*Task goal*:
Wherever "script" appears in a line, copy that line.

☆ ☆ ☆ ☆ ☆

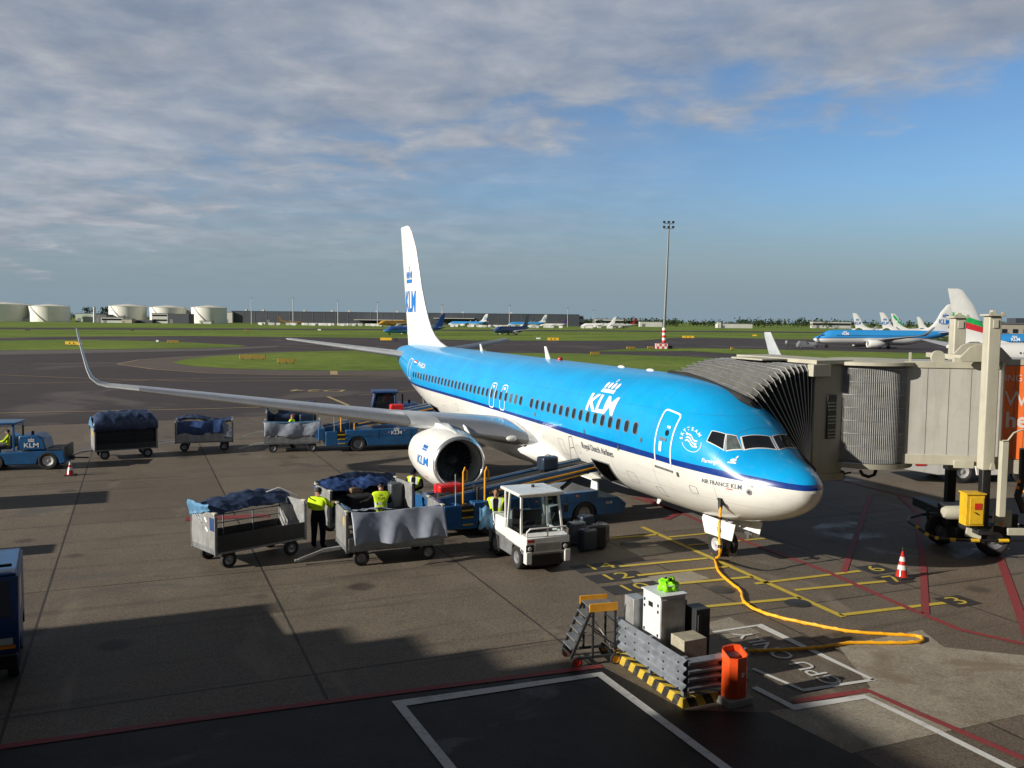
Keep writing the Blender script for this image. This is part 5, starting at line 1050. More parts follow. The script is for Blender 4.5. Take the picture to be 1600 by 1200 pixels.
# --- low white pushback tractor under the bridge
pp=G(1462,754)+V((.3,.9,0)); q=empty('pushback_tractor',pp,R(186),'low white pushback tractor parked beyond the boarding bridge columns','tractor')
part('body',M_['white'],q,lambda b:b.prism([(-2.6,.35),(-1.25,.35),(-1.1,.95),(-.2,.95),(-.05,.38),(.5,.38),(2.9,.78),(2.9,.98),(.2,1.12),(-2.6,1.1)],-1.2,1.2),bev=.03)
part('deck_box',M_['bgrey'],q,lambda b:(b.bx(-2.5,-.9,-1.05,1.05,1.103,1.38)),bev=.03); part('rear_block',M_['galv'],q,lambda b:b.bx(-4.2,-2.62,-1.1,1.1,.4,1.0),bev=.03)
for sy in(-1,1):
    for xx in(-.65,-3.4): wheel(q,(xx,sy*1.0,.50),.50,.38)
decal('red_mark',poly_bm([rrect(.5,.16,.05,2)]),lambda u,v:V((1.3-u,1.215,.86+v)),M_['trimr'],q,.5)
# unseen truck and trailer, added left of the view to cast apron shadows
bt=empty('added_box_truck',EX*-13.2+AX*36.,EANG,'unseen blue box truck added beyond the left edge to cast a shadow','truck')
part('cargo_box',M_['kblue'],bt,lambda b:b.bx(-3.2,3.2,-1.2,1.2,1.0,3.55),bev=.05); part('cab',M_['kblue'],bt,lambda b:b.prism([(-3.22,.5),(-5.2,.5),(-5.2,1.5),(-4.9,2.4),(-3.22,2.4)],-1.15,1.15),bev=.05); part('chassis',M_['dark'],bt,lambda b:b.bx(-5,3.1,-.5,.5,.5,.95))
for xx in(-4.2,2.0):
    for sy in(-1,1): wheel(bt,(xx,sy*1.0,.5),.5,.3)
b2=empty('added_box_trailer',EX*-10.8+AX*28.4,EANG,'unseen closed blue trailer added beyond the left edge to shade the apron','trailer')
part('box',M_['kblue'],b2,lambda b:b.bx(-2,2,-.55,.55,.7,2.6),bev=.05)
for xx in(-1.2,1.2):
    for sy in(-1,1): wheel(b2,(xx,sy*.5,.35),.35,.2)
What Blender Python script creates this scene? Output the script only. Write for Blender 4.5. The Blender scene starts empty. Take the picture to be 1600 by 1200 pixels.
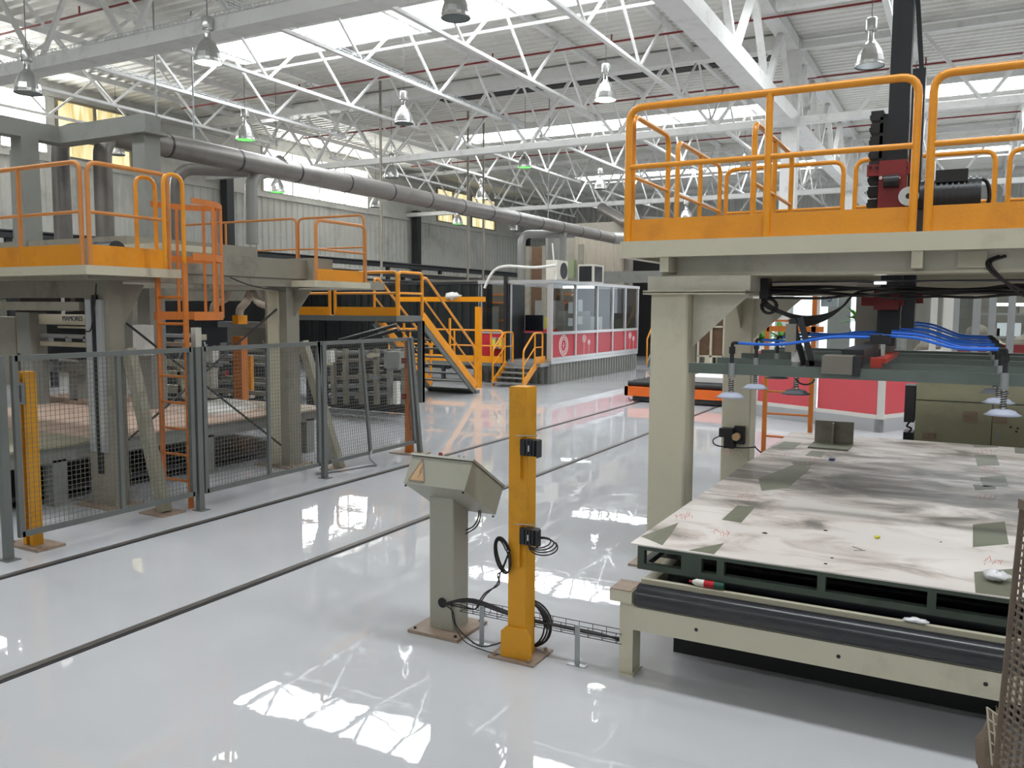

☆ ☆ ☆ ☆ ☆

*The result*:
Keep writing the Blender script for this image. This is part 5, starting at line 1050. More parts follow. The script is for Blender 4.5. Take the picture to be 1600 by 1200 pixels.
What Blender Python script creates this scene? Output the script only. Write for Blender 4.5. The Blender scene starts empty. Take the picture to be 1600 by 1200 pixels.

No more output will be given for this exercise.